Scalability has been achieved: a recently audited report shows CCSI has experienced a massive 1,460 per cent growth over the past five years. With 52 employees currently, Alfke expects to double that number within 12 months.

Alfke and Handley’s third company – Climate Smart Group – comprises its international consulting arm. “It does everything CCSI and TriCore do, plus consulting,” Alfke says. “It’s had some major Fortune 100 clients. It’s the brand under which we expect to use for global expansion.”

“The opportunities to take the learnings and the experience from the Alberta marketplace and apply it internationally are almost beyond most people’s imagination,” says Handley. “The Alberta market is arguably one of the best markets in the world and is something all Albertans should celebrate. The business model that our companies are operating under is one that we believe is applicable in many jurisdictions around the globe.”

The partners view their work through both the business and human lens. “We exist as a principle-based group to make a difference in scale reducing emissions,” Alfke offers. “We all have kids and grandkids and we exist to reduce emissions in an efficient business case way, founded in economics. Because if there’s a real reason to reduce emissions and keep doing it, it has to be founded in an economic model.”

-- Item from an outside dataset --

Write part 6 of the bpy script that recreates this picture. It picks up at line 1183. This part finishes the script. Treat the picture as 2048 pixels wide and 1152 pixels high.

“There are a lot of people saying a lot of really scary things about what’s going to happen at the planet if we don’t reduce greenhouse gas emissions,” Handley says. “It’s really quite negative. We believe that we can actually take actions to reduce greenhouse gas emissions in a manner that is pragmatic and sensible and helps us transition to an economy where we have lower greenhouse gas emissions and do it in a manner where businesses can thrive. In simple terms, I think we’re trying to offer hope about how we make the transition to create a cleaner world.”

Pioneers in their field, Alfke and Handley are a shining example of the environmental innovation happening in Alberta. Their work can and is making a difference here and elsewhere.